Agents are invoked one at a time, in the following order:

  1. Skeptic / Challenger
  2. Constraint Guardian
  3. User Advocate

For each reviewer:

  • Feedback must be explicit and scoped
  • Objections must reference assumptions or decisions
  • No new features may be introduced

Primary Designer must:

  • Respond to each objection
  • Revise the design if required
  • Update the Decision Log

Phase 3 — Integration & Arbitration

The Integrator / Arbiter reviews:

  • the final design
  • the Decision Log
  • unresolved objections

The Arbiter must explicitly decide:

  • which objections are accepted
  • which are rejected (with rationale)

Decision Log (Mandatory Artifact)

The Decision Log must record:

  • Decision made
  • Alternatives considered
  • Objections raised
  • Resolution and rationale

No design is considered valid without a completed log.


Exit Criteria (Hard Stop)

You may exit multi-agent brainstorming only when all are true:

  • Understanding Lock was completed
  • All reviewer agents have been invoked
  • All objections are resolved or explicitly rejected
  • Decision Log is complete
  • Arbiter has declared the design acceptable

If any criterion is unmet:

  • Continue review
  • Do NOT proceed to implementation
    If this skill was invoked by a routing or orchestration layer, you MUST report the final disposition explicitly as one of: APPROVED, REVISE, or REJECT, with a brief rationale.

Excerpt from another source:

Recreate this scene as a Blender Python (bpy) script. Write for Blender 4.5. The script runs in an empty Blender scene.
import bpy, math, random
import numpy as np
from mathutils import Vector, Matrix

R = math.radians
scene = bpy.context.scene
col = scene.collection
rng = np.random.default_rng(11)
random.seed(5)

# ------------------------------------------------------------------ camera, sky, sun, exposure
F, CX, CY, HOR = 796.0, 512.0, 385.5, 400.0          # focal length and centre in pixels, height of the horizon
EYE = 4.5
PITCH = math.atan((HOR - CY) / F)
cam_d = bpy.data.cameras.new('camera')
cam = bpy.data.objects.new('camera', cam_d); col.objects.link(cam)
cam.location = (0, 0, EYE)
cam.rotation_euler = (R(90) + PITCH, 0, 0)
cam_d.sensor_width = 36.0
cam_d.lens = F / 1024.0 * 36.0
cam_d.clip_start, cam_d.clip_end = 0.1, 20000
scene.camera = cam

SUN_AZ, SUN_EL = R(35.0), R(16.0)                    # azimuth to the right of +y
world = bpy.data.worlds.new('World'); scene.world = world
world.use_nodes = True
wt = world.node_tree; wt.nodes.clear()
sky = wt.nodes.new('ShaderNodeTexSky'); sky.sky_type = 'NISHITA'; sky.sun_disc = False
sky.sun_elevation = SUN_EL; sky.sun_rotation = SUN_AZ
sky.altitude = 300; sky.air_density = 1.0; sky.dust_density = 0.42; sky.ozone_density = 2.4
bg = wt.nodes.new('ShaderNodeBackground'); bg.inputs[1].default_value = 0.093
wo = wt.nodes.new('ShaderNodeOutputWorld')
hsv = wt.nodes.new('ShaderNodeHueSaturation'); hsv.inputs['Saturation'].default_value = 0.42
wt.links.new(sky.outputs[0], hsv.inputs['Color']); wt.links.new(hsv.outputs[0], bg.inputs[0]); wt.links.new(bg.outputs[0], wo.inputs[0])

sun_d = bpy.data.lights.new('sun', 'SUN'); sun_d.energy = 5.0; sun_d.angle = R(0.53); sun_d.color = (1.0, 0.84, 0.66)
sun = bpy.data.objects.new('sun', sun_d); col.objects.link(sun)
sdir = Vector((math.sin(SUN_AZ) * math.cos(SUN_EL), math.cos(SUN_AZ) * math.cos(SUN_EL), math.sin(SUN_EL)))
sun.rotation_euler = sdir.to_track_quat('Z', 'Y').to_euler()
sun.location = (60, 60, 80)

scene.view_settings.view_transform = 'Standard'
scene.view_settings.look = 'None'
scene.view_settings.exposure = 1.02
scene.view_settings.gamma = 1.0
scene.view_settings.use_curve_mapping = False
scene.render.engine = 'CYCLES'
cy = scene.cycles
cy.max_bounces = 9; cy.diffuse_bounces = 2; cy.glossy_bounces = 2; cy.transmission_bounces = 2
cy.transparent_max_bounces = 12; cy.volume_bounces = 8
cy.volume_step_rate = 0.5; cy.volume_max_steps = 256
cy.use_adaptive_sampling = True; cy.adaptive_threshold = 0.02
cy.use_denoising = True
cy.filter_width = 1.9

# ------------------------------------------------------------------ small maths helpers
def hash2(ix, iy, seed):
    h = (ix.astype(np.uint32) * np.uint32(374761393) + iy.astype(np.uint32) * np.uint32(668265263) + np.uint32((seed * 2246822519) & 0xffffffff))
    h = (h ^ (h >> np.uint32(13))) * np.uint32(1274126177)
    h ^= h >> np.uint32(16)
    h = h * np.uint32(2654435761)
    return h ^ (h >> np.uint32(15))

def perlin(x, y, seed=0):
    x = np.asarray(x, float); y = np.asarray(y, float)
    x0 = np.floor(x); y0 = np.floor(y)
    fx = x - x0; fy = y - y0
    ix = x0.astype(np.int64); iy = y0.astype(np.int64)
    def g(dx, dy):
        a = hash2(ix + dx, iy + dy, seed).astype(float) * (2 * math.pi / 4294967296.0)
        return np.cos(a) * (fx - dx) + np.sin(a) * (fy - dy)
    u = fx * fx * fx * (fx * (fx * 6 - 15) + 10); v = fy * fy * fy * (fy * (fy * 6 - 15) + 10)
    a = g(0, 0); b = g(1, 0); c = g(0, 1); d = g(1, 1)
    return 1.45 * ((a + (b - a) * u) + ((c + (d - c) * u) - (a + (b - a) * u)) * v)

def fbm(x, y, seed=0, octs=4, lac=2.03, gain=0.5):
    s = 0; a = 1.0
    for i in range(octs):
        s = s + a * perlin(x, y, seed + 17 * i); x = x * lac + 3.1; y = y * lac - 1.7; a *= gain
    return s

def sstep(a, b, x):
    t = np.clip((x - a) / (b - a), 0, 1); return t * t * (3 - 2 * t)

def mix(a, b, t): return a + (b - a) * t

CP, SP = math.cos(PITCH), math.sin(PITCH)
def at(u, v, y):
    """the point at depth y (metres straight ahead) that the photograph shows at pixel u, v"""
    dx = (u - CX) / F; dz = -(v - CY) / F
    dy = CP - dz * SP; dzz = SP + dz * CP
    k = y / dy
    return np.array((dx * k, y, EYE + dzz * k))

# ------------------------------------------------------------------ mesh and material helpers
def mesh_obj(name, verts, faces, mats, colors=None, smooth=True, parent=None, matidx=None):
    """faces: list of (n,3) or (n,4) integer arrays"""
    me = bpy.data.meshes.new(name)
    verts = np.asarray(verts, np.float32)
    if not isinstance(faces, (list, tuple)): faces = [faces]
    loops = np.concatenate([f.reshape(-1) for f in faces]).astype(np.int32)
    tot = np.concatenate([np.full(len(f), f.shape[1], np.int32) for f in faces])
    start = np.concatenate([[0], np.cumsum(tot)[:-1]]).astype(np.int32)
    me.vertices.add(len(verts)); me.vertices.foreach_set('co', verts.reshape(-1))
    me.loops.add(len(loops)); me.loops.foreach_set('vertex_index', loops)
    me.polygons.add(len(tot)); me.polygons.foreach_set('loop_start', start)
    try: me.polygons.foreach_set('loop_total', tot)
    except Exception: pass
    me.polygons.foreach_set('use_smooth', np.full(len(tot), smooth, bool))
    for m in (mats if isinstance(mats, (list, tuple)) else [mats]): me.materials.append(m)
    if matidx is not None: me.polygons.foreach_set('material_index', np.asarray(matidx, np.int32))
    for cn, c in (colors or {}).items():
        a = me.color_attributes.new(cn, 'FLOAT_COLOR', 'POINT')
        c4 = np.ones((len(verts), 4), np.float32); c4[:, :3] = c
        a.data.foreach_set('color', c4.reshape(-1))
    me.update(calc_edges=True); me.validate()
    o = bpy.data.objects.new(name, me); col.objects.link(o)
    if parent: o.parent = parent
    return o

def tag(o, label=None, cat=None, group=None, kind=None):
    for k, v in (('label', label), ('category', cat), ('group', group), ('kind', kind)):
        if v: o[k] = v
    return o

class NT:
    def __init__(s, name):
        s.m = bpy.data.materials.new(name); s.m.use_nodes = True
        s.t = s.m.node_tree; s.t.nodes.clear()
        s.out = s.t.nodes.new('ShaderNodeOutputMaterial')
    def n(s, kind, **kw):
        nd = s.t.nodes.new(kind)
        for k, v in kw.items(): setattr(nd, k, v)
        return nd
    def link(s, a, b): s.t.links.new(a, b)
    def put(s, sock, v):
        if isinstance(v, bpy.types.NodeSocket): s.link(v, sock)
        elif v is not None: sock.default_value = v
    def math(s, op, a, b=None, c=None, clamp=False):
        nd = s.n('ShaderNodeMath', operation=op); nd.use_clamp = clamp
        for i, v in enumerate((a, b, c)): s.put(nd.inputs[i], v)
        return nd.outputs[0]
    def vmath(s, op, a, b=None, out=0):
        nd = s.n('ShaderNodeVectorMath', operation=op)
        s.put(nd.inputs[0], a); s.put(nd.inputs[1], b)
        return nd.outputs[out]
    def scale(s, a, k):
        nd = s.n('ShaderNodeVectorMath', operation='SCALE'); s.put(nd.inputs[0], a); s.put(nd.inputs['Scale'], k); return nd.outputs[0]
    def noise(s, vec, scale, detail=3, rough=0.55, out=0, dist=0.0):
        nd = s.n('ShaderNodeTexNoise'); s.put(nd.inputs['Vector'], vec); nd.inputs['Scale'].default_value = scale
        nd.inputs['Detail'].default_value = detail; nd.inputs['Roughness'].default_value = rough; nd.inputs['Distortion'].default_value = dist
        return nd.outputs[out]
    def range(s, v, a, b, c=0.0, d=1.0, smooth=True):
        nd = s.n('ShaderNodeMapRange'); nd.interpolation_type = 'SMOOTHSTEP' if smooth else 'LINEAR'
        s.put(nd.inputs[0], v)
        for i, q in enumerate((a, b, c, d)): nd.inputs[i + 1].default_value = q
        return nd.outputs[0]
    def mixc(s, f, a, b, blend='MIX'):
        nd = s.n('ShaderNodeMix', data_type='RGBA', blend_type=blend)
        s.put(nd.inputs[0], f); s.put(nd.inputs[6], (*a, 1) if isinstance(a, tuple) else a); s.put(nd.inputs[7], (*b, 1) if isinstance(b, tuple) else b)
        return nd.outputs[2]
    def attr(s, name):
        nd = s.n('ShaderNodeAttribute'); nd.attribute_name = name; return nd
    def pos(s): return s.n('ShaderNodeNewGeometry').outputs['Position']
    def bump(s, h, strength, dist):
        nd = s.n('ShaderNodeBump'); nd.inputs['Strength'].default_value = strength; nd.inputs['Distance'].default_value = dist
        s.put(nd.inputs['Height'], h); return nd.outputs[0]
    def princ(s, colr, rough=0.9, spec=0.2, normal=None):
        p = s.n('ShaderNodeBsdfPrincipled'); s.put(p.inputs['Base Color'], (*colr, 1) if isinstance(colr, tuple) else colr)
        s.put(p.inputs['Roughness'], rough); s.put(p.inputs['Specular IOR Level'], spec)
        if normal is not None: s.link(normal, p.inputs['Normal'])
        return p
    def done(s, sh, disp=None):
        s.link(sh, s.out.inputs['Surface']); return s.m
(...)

Failure Modes This Skill Prevents

  • Idea swarm chaos
  • Hallucinated consensus
  • Overconfident single-agent designs
  • Hidden assumptions
  • Premature implementation
  • Endless debate

Key Principles

  • One designer, many reviewers
  • Creativity is centralized
  • Critique is constrained
  • Decisions are explicit
  • Process must terminate

Final Reminder

This skill exists to answer one question with confidence:

“If this design fails, did we do everything reasonable to catch it early?”

If the answer is unclear, do not exit this skill.